The code samples in this topic are very hard to read, as the <angle brackets> are represented by their HTML codes.

Same thing has happened in the Constraints in Generics and Class Variable in Generics topics. I guess this is a further manifestation of the curse of the <source lang> tag, which I suppose treacherously does not expand HTML characters, unlike everything else in the whole Wikitext world.

Willw 02:37, 17 October 2011 (PDT)

Response

Ah, yes, those <> characters are definitely borked!

I have corrected the code snippets on the cited pages so that they use the literal characters rather than the HTML equivalents.

Many thanks for your comment --

Kris Houser Lead Writer, RAD Studio

RAD-10148

Compatibility with numeric types.

I have a dating Histogram component, having 10 sub-classes for different datatypes (single, double, signed and unsigned 8-, 16-, 32- and 64-bits integers). Thinking it is way too much of copy-paste i wanted to generalize them.

Class-level generalization makes too much code duplication and makes the class later unusable as member inside TWinControl derivative. So i am left with method-wide generalization.

function TDSpHisto.AddData<T>(var data: T; const num: integer;
 const Quantity: cardinal): cardinal;
var i: integer;
   bp: ^T;
   min, max: T;
   scale: TDSpFloat64;
begin
   bp := @data;
   min := Round(FMin);
   max := Round(FMax);
   scale := FBins / (max - min + 1);

...

This suddenly raises an error: [DCC Error] DSpHistogram.pas(189): E2010 Incompatible types: 'T' and 'Int64' But why ??? And how do regular Delphi types correspond to generics then ?

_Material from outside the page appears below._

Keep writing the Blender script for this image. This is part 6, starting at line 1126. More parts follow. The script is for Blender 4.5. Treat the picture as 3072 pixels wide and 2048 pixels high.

If there are restrictions in such usage - the documentation is to tell them and show workarounds. Or is documentation right omitting them and bug in compiler?

Response

Thank you for your input -

Here is the response from the Delphi compiler team

The error message is correct. Round does not take an argument of a type parameter type - it is not generic. In fact, generics are not like C++ templates.

Also please see note added to this topic.